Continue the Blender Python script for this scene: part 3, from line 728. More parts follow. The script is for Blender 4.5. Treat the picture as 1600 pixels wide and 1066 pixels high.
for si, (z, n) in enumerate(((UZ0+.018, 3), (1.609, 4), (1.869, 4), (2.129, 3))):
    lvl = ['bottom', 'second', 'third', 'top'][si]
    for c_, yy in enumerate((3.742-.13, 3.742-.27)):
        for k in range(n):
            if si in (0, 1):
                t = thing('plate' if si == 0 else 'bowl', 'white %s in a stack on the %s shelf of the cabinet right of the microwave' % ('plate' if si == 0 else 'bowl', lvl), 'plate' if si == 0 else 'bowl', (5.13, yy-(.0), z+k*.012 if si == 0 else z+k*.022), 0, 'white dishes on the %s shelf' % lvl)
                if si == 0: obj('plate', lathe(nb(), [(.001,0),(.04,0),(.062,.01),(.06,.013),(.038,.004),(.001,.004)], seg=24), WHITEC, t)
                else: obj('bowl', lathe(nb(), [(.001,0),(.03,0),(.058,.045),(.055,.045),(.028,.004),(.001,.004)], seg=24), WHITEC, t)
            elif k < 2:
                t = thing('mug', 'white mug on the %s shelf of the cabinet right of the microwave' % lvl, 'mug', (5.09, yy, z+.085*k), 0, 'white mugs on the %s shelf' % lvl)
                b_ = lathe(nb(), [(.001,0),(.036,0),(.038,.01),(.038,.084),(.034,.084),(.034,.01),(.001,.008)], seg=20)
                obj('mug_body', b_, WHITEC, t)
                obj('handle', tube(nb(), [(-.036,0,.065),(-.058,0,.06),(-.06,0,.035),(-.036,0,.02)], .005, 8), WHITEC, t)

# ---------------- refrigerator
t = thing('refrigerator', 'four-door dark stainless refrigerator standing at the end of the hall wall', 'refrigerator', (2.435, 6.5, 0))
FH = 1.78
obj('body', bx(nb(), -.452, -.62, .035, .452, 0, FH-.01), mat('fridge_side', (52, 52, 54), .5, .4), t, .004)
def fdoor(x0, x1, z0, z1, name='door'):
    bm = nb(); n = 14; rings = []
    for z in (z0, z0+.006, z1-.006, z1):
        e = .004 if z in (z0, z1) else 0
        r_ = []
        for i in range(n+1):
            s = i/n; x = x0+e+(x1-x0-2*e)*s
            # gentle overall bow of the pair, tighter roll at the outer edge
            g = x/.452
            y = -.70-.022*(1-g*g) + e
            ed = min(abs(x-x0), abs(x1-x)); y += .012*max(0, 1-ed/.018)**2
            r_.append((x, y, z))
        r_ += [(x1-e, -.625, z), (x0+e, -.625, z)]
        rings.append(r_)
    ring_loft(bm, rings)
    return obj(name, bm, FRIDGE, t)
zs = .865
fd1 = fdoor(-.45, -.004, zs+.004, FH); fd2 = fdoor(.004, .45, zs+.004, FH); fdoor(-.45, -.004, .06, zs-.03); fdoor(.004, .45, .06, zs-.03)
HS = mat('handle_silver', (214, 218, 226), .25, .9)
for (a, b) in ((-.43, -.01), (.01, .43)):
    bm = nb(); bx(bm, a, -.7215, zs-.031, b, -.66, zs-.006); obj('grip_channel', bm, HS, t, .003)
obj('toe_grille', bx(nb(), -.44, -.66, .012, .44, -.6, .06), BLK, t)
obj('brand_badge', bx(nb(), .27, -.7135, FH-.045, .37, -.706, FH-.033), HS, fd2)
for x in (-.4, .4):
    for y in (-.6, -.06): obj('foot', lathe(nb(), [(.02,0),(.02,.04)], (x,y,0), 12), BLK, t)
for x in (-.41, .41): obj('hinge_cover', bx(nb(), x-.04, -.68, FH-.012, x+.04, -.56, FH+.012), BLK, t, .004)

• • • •

**EXERCISE PROMPT**
Your task is to repeat the data exactly, with nothing left out.

**ANSWER FOR THE TASK**
Continue the Blender Python script for this scene: part 3, from line 728. More parts follow. The script is for Blender 4.5. Treat the picture as 1600 pixels wide and 1066 pixels high.
for si, (z, n) in enumerate(((UZ0+.018, 3), (1.609, 4), (1.869, 4), (2.129, 3))):
    lvl = ['bottom', 'second', 'third', 'top'][si]
    for c_, yy in enumerate((3.742-.13, 3.742-.27)):
        for k in range(n):
            if si in (0, 1):
                t = thing('plate' if si == 0 else 'bowl', 'white %s in a stack on the %s shelf of the cabinet right of the microwave' % ('plate' if si == 0 else 'bowl', lvl), 'plate' if si == 0 else 'bowl', (5.13, yy-(.0), z+k*.012 if si == 0 else z+k*.022), 0, 'white dishes on the %s shelf' % lvl)
                if si == 0: obj('plate', lathe(nb(), [(.001,0),(.04,0),(.062,.01),(.06,.013),(.038,.004),(.001,.004)], seg=24), WHITEC, t)
                else: obj('bowl', lathe(nb(), [(.001,0),(.03,0),(.058,.045),(.055,.045),(.028,.004),(.001,.004)], seg=24), WHITEC, t)
            elif k < 2:
                t = thing('mug', 'white mug on the %s shelf of the cabinet right of the microwave' % lvl, 'mug', (5.09, yy, z+.085*k), 0, 'white mugs on the %s shelf' % lvl)
                b_ = lathe(nb(), [(.001,0),(.036,0),(.038,.01),(.038,.084),(.034,.084),(.034,.01),(.001,.008)], seg=20)
                obj('mug_body', b_, WHITEC, t)
                obj('handle', tube(nb(), [(-.036,0,.065),(-.058,0,.06),(-.06,0,.035),(-.036,0,.02)], .005, 8), WHITEC, t)

# ---------------- refrigerator
t = thing('refrigerator', 'four-door dark stainless refrigerator standing at the end of the hall wall', 'refrigerator', (2.435, 6.5, 0))
FH = 1.78
obj('body', bx(nb(), -.452, -.62, .035, .452, 0, FH-.01), mat('fridge_side', (52, 52, 54), .5, .4), t, .004)
def fdoor(x0, x1, z0, z1, name='door'):
    bm = nb(); n = 14; rings = []
    for z in (z0, z0+.006, z1-.006, z1):
        e = .004 if z in (z0, z1) else 0
        r_ = []
        for i in range(n+1):
            s = i/n; x = x0+e+(x1-x0-2*e)*s
            # gentle overall bow of the pair, tighter roll at the outer edge
            g = x/.452
            y = -.70-.022*(1-g*g) + e
            ed = min(abs(x-x0), abs(x1-x)); y += .012*max(0, 1-ed/.018)**2
            r_.append((x, y, z))
        r_ += [(x1-e, -.625, z), (x0+e, -.625, z)]
        rings.append(r_)
    ring_loft(bm, rings)
    return obj(name, bm, FRIDGE, t)
zs = .865
fd1 = fdoor(-.45, -.004, zs+.004, FH); fd2 = fdoor(.004, .45, zs+.004, FH); fdoor(-.45, -.004, .06, zs-.03); fdoor(.004, .45, .06, zs-.03)
HS = mat('handle_silver', (214, 218, 226), .25, .9)
for (a, b) in ((-.43, -.01), (.01, .43)):
    bm = nb(); bx(bm, a, -.7215, zs-.031, b, -.66, zs-.006); obj('grip_channel', bm, HS, t, .003)
obj('toe_grille', bx(nb(), -.44, -.66, .012, .44, -.6, .06), BLK, t)
obj('brand_badge', bx(nb(), .27, -.7135, FH-.045, .37, -.706, FH-.033), HS, fd2)
for x in (-.4, .4):
    for y in (-.6, -.06): obj('foot', lathe(nb(), [(.02,0),(.02,.04)], (x,y,0), 12), BLK, t)
for x in (-.41, .41): obj('hinge_cover', bx(nb(), x-.04, -.68, FH-.012, x+.04, -.56, FH+.012), BLK, t, .004)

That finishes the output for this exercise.